Do this:
Quote all entries exactly, leaving pictures aside.
-- start Dataset records --
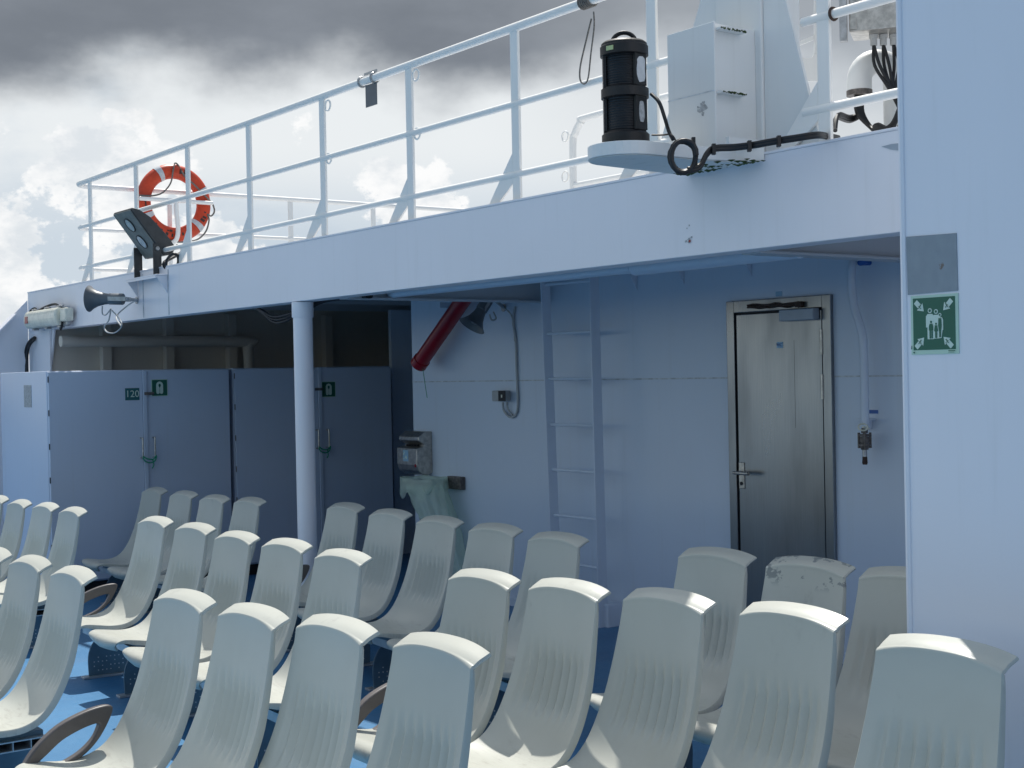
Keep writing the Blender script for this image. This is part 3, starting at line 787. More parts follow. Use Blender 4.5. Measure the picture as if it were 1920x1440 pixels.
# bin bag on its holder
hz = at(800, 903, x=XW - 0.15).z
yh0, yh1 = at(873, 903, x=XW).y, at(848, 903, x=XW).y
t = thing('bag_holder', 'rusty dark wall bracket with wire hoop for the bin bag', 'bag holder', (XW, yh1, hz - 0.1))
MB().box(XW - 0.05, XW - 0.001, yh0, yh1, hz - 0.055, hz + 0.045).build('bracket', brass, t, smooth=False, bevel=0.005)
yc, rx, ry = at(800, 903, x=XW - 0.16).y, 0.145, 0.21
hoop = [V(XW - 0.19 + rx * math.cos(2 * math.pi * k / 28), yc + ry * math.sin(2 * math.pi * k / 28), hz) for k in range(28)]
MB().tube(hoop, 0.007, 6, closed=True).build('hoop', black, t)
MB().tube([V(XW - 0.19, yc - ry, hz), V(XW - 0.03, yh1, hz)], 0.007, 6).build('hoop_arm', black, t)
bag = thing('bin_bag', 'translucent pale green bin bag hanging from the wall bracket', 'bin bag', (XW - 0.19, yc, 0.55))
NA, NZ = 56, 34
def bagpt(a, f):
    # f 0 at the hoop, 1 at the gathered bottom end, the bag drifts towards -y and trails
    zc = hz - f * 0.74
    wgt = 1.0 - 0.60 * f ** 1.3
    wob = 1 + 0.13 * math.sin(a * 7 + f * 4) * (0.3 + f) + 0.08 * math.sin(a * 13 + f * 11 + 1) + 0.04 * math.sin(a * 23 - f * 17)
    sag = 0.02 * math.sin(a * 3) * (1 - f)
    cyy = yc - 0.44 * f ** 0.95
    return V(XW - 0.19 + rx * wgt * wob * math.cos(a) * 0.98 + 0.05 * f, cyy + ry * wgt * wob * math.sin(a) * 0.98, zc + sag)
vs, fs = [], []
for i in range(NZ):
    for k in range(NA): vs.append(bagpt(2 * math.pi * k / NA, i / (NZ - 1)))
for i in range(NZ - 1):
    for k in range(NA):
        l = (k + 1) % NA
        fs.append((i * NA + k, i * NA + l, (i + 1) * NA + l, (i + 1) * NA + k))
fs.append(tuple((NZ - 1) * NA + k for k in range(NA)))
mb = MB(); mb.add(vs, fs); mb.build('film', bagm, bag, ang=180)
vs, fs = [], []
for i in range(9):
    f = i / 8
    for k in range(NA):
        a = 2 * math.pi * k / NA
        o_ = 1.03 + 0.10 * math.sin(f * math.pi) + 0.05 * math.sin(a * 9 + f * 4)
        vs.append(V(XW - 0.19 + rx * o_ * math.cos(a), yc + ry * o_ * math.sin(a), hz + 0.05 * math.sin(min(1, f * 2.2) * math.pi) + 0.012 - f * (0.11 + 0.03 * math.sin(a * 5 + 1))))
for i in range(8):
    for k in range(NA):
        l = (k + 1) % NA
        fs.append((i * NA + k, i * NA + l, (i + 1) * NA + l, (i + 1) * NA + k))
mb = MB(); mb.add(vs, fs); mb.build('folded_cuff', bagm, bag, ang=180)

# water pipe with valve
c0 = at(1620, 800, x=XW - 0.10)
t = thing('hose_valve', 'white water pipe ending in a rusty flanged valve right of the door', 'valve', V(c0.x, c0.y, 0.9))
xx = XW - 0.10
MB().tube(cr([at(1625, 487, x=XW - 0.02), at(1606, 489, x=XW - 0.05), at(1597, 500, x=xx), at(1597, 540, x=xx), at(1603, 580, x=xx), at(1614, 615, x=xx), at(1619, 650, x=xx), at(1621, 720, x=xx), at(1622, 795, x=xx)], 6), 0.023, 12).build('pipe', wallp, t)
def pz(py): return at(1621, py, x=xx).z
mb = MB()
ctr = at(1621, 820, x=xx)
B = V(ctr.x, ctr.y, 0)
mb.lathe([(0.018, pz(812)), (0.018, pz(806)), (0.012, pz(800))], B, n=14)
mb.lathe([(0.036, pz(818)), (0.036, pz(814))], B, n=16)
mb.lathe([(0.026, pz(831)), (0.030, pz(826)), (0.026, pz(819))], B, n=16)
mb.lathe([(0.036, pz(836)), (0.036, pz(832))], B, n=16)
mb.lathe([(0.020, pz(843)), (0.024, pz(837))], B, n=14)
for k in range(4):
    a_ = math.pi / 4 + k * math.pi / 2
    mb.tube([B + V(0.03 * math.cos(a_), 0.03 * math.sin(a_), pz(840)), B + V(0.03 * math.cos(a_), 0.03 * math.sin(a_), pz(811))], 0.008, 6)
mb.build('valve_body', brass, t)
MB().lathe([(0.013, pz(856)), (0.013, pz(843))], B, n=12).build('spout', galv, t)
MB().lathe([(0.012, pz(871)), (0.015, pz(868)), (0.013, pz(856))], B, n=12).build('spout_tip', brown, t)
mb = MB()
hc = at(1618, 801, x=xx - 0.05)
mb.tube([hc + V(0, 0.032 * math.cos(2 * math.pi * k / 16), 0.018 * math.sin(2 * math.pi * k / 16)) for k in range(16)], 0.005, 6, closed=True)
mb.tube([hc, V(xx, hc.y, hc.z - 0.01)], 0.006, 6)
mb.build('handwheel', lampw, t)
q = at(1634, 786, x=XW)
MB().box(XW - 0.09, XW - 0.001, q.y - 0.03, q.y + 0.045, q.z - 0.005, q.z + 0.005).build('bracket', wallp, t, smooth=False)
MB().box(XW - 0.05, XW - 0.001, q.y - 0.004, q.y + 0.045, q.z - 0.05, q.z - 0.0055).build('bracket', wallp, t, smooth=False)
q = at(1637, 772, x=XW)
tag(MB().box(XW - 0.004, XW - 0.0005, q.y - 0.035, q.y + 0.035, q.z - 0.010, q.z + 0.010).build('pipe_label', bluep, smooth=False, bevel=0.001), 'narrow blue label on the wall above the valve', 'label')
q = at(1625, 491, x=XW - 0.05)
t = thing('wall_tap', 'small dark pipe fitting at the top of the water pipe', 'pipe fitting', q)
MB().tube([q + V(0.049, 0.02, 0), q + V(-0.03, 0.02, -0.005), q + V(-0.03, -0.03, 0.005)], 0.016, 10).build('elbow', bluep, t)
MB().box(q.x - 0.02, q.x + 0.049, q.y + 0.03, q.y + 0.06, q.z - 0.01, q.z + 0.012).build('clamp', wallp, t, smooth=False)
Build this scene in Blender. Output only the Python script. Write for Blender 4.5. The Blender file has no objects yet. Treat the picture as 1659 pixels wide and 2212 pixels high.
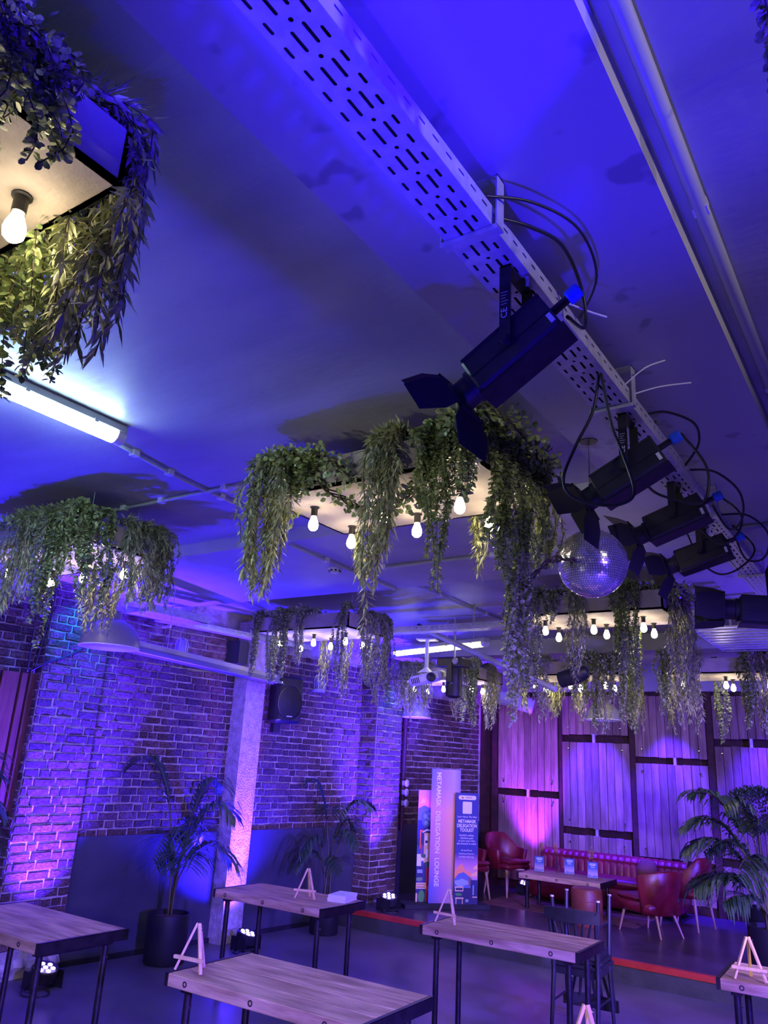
-- end Dataset records --
Solved exercise:
Keep writing the Blender script for this image. This is part 3, starting at line 787. More parts follow. Use Blender 4.5. Measure the picture as if it were 1920x1440 pixels.
# bin bag on its holder
hz = at(800, 903, x=XW - 0.15).z
yh0, yh1 = at(873, 903, x=XW).y, at(848, 903, x=XW).y
t = thing('bag_holder', 'rusty dark wall bracket with wire hoop for the bin bag', 'bag holder', (XW, yh1, hz - 0.1))
MB().box(XW - 0.05, XW - 0.001, yh0, yh1, hz - 0.055, hz + 0.045).build('bracket', brass, t, smooth=False, bevel=0.005)
yc, rx, ry = at(800, 903, x=XW - 0.16).y, 0.145, 0.21
hoop = [V(XW - 0.19 + rx * math.cos(2 * math.pi * k / 28), yc + ry * math.sin(2 * math.pi * k / 28), hz) for k in range(28)]
MB().tube(hoop, 0.007, 6, closed=True).build('hoop', black, t)
MB().tube([V(XW - 0.19, yc - ry, hz), V(XW - 0.03, yh1, hz)], 0.007, 6).build('hoop_arm', black, t)
bag = thing('bin_bag', 'translucent pale green bin bag hanging from the wall bracket', 'bin bag', (XW - 0.19, yc, 0.55))
NA, NZ = 56, 34
def bagpt(a, f):
    # f 0 at the hoop, 1 at the gathered bottom end, the bag drifts towards -y and trails
    zc = hz - f * 0.74
    wgt = 1.0 - 0.60 * f ** 1.3
    wob = 1 + 0.13 * math.sin(a * 7 + f * 4) * (0.3 + f) + 0.08 * math.sin(a * 13 + f * 11 + 1) + 0.04 * math.sin(a * 23 - f * 17)
    sag = 0.02 * math.sin(a * 3) * (1 - f)
    cyy = yc - 0.44 * f ** 0.95
    return V(XW - 0.19 + rx * wgt * wob * math.cos(a) * 0.98 + 0.05 * f, cyy + ry * wgt * wob * math.sin(a) * 0.98, zc + sag)
vs, fs = [], []
for i in range(NZ):
    for k in range(NA): vs.append(bagpt(2 * math.pi * k / NA, i / (NZ - 1)))
for i in range(NZ - 1):
    for k in range(NA):
        l = (k + 1) % NA
        fs.append((i * NA + k, i * NA + l, (i + 1) * NA + l, (i + 1) * NA + k))
fs.append(tuple((NZ - 1) * NA + k for k in range(NA)))
mb = MB(); mb.add(vs, fs); mb.build('film', bagm, bag, ang=180)
vs, fs = [], []
for i in range(9):
    f = i / 8
    for k in range(NA):
        a = 2 * math.pi * k / NA
        o_ = 1.03 + 0.10 * math.sin(f * math.pi) + 0.05 * math.sin(a * 9 + f * 4)
        vs.append(V(XW - 0.19 + rx * o_ * math.cos(a), yc + ry * o_ * math.sin(a), hz + 0.05 * math.sin(min(1, f * 2.2) * math.pi) + 0.012 - f * (0.11 + 0.03 * math.sin(a * 5 + 1))))
for i in range(8):
    for k in range(NA):
        l = (k + 1) % NA
        fs.append((i * NA + k, i * NA + l, (i + 1) * NA + l, (i + 1) * NA + k))
mb = MB(); mb.add(vs, fs); mb.build('folded_cuff', bagm, bag, ang=180)

# water pipe with valve
c0 = at(1620, 800, x=XW - 0.10)
t = thing('hose_valve', 'white water pipe ending in a rusty flanged valve right of the door', 'valve', V(c0.x, c0.y, 0.9))
xx = XW - 0.10
MB().tube(cr([at(1625, 487, x=XW - 0.02), at(1606, 489, x=XW - 0.05), at(1597, 500, x=xx), at(1597, 540, x=xx), at(1603, 580, x=xx), at(1614, 615, x=xx), at(1619, 650, x=xx), at(1621, 720, x=xx), at(1622, 795, x=xx)], 6), 0.023, 12).build('pipe', wallp, t)
def pz(py): return at(1621, py, x=xx).z
mb = MB()
ctr = at(1621, 820, x=xx)
B = V(ctr.x, ctr.y, 0)
mb.lathe([(0.018, pz(812)), (0.018, pz(806)), (0.012, pz(800))], B, n=14)
mb.lathe([(0.036, pz(818)), (0.036, pz(814))], B, n=16)
mb.lathe([(0.026, pz(831)), (0.030, pz(826)), (0.026, pz(819))], B, n=16)
mb.lathe([(0.036, pz(836)), (0.036, pz(832))], B, n=16)
mb.lathe([(0.020, pz(843)), (0.024, pz(837))], B, n=14)
for k in range(4):
    a_ = math.pi / 4 + k * math.pi / 2
    mb.tube([B + V(0.03 * math.cos(a_), 0.03 * math.sin(a_), pz(840)), B + V(0.03 * math.cos(a_), 0.03 * math.sin(a_), pz(811))], 0.008, 6)
mb.build('valve_body', brass, t)
MB().lathe([(0.013, pz(856)), (0.013, pz(843))], B, n=12).build('spout', galv, t)
MB().lathe([(0.012, pz(871)), (0.015, pz(868)), (0.013, pz(856))], B, n=12).build('spout_tip', brown, t)
mb = MB()
hc = at(1618, 801, x=xx - 0.05)
mb.tube([hc + V(0, 0.032 * math.cos(2 * math.pi * k / 16), 0.018 * math.sin(2 * math.pi * k / 16)) for k in range(16)], 0.005, 6, closed=True)
mb.tube([hc, V(xx, hc.y, hc.z - 0.01)], 0.006, 6)
mb.build('handwheel', lampw, t)
q = at(1634, 786, x=XW)
MB().box(XW - 0.09, XW - 0.001, q.y - 0.03, q.y + 0.045, q.z - 0.005, q.z + 0.005).build('bracket', wallp, t, smooth=False)
MB().box(XW - 0.05, XW - 0.001, q.y - 0.004, q.y + 0.045, q.z - 0.05, q.z - 0.0055).build('bracket', wallp, t, smooth=False)
q = at(1637, 772, x=XW)
tag(MB().box(XW - 0.004, XW - 0.0005, q.y - 0.035, q.y + 0.035, q.z - 0.010, q.z + 0.010).build('pipe_label', bluep, smooth=False, bevel=0.001), 'narrow blue label on the wall above the valve', 'label')
q = at(1625, 491, x=XW - 0.05)
t = thing('wall_tap', 'small dark pipe fitting at the top of the water pipe', 'pipe fitting', q)
MB().tube([q + V(0.049, 0.02, 0), q + V(-0.03, 0.02, -0.005), q + V(-0.03, -0.03, 0.005)], 0.016, 10).build('elbow', bluep, t)
MB().box(q.x - 0.02, q.x + 0.049, q.y + 0.03, q.y + 0.06, q.z - 0.01, q.z + 0.012).build('clamp', wallp, t, smooth=False)
Build this scene in Blender. Output only the Python script. Write for Blender 4.5. The Blender file has no objects yet. Treat the picture as 1659 pixels wide and 2212 pixels high.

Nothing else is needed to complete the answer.